If You’re Glad I’ll Be Frank (‘Glad/Frank’ ever after) came out of a conversation in a corridor at Portland Place with Richard Imison. John and Richard, Script Editor then and afterwards until his sadly early death last year, represented BBC Radio Drama to me for thirty years. Richard pounced on me Tigger-like with news of a series of short plays about people in imaginary jobs. There and then I proposed the Speaking Clock. I named her Gladys and gave her a propensity towards interior monologue in free verse, so she went out on the Third.
The next play – about a man painting the Forth Bridge solo – may have started life as another candidate for that series, but by this time I wanted to spread my wings and go solo myself; to write without regard to series or given lengths. Albert’s Bridge was my first more-or-less full-scale radio play, and Albert’s interior monologues were longer than Glad’s.

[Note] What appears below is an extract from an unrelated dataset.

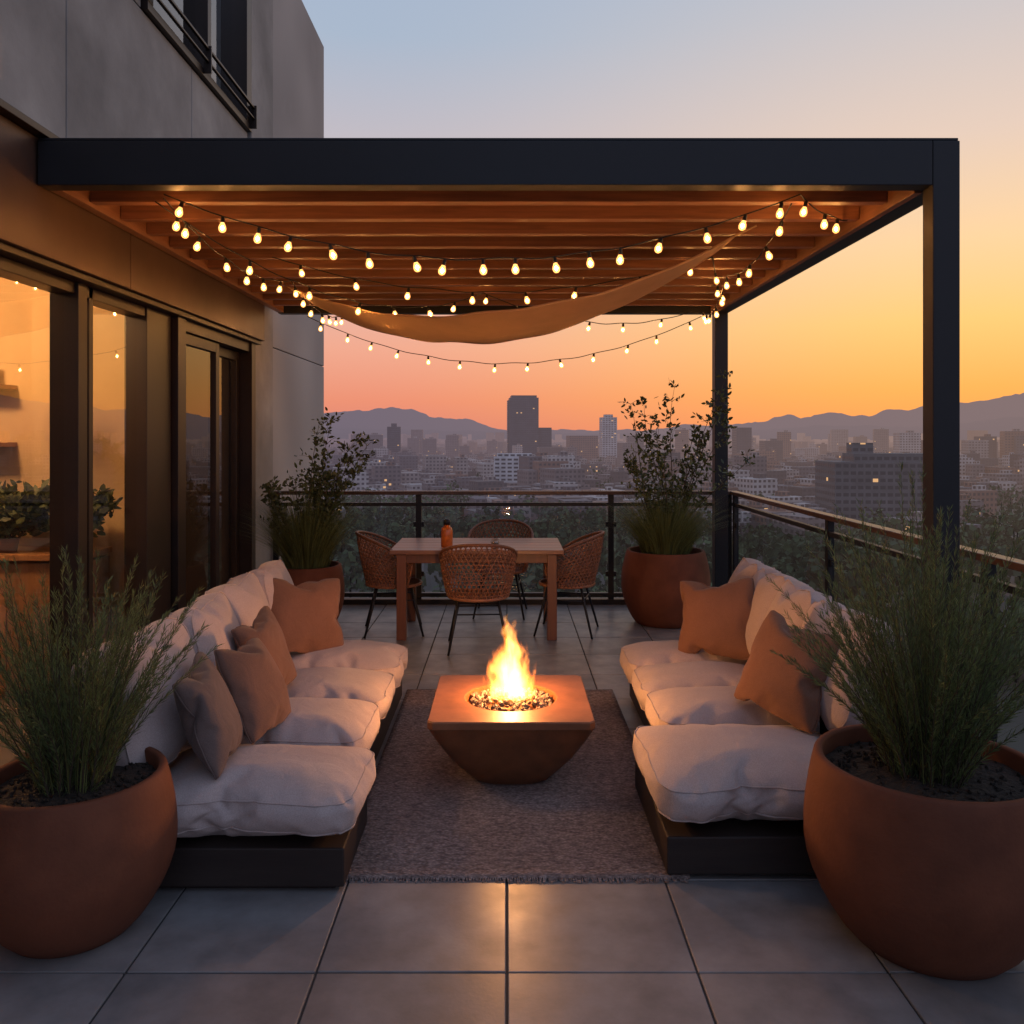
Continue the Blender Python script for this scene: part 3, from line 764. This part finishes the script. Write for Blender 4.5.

Where Are They Now? was written for Schools Radio. For the occasion I went against my principles, or at least my practice, and dropped a leaky bucket into the well of personal experience. Not that I was taught French by a Welsh sadist – au contraire, remembering kindly Miss Stokes who drove a pre-war Morris coupé – but no doubt many who have been at an English boarding school might suppose we were at the same one.
Artist Descending a Staircase, The Dog It Was That Died and In the Native State were separated by, roughly, ten-year intervals, a matter of circumstance rather than a conscious withdrawal from radio. Even so, ten years is an embarrassing gap for a writer who is enthusiastic for BBC Radio Drama and in debt to it. The existence of these three plays owed itself to John’s and Richard’s persistent letters and postcards. In each case the play grew from nothing other than the accumulating discomfort of failing to deliver.
John Tydeman was the director of ‘Moon’, ‘Glad/Frank’, Where Are They Now? (in its second production; the director for Schools was Dickon Reed), Artist Descending a Staircase, The Dog It Was That Died and In the Native State. ‘Boot’ was directed by Michael Bakewell, and Albert’s Bridge by Charles Lefeaux.
TOM STOPPARD
May 1994
POSTSCRIPT (2012). On ‘Dover Beach’ was written for the actor Alan Howard, one of a series of short plays written for him and broadcast on BBC Radio 4 in 2007.